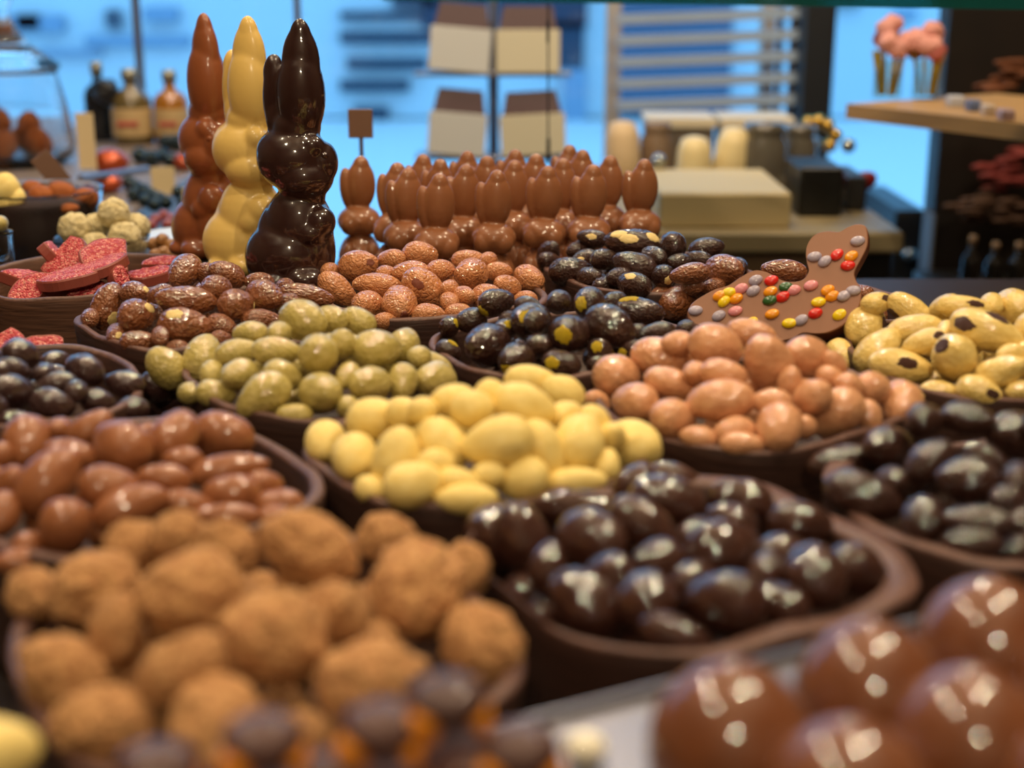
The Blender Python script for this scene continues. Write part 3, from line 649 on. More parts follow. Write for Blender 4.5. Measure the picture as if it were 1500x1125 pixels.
PM = Matrix([[ax[i], ay[i], nrm[i], p0[i]] for i in range(3)] + [[0, 0, 0, 1]]); pq.matrix_world = PM
sl = link('slab', mesh_from('slab', v, f, [M['plaque'], M['plaqueside']], False, fm), pq)
CN = dict(lilac=[(95, 727), (265, 765), (535, 505), (517, 583), (965, 333), (1040, 367), (1282, 217), (1180, 620), (1250, 580), (867, 797)],
    yellow=[(340, 595), (303, 660), (995, 665), (780, 820), (1147, 757), (505, 815)], orange=[(270, 620), (392, 640), (643, 588), (655, 752), (1063, 578), (1095, 622), (1235, 330), (395, 860)],
    pink=[(428, 568), (385, 730), (812, 578), (940, 543)], red=[(650, 507), (733, 627), (1130, 318), (1210, 397), (972, 747)], green=[(757, 555), (637, 652)])
cb = {}
for k, L in CN.items():
    cb[k] = mesh_from('sugar_button', *(lambda m: (m.v, m.f))(MB().ball((0, 0, 0), (.0048, .0034, .0024), 12)), M['c_' + k])
    for (cx, cy) in L:
        x, y = on_plaque(cx, cy); o = link('sugar_button', cb[k], pq, (x, y, .0006)); rg = random.Random(cx * 7 + cy); o.rotation_euler = (rg.uniform(-.15, .15), rg.uniform(-.15, .15), math.radians(rg.uniform(10, 50)))
        o['label'] = '%s sugar button' % k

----

GIVEN REQUEST> What is needed is an exact reproduction of the data, pictures excluded.

TASK RESULT>
The Blender Python script for this scene continues. Write part 3, from line 649 on. More parts follow. Write for Blender 4.5. Measure the picture as if it were 1500x1125 pixels.
PM = Matrix([[ax[i], ay[i], nrm[i], p0[i]] for i in range(3)] + [[0, 0, 0, 1]]); pq.matrix_world = PM
sl = link('slab', mesh_from('slab', v, f, [M['plaque'], M['plaqueside']], False, fm), pq)
CN = dict(lilac=[(95, 727), (265, 765), (535, 505), (517, 583), (965, 333), (1040, 367), (1282, 217), (1180, 620), (1250, 580), (867, 797)],
    yellow=[(340, 595), (303, 660), (995, 665), (780, 820), (1147, 757), (505, 815)], orange=[(270, 620), (392, 640), (643, 588), (655, 752), (1063, 578), (1095, 622), (1235, 330), (395, 860)],
    pink=[(428, 568), (385, 730), (812, 578), (940, 543)], red=[(650, 507), (733, 627), (1130, 318), (1210, 397), (972, 747)], green=[(757, 555), (637, 652)])
cb = {}
for k, L in CN.items():
    cb[k] = mesh_from('sugar_button', *(lambda m: (m.v, m.f))(MB().ball((0, 0, 0), (.0048, .0034, .0024), 12)), M['c_' + k])
    for (cx, cy) in L:
        x, y = on_plaque(cx, cy); o = link('sugar_button', cb[k], pq, (x, y, .0006)); rg = random.Random(cx * 7 + cy); o.rotation_euler = (rg.uniform(-.15, .15), rg.uniform(-.15, .15), math.radians(rg.uniform(10, 50)))
        o['label'] = '%s sugar button' % k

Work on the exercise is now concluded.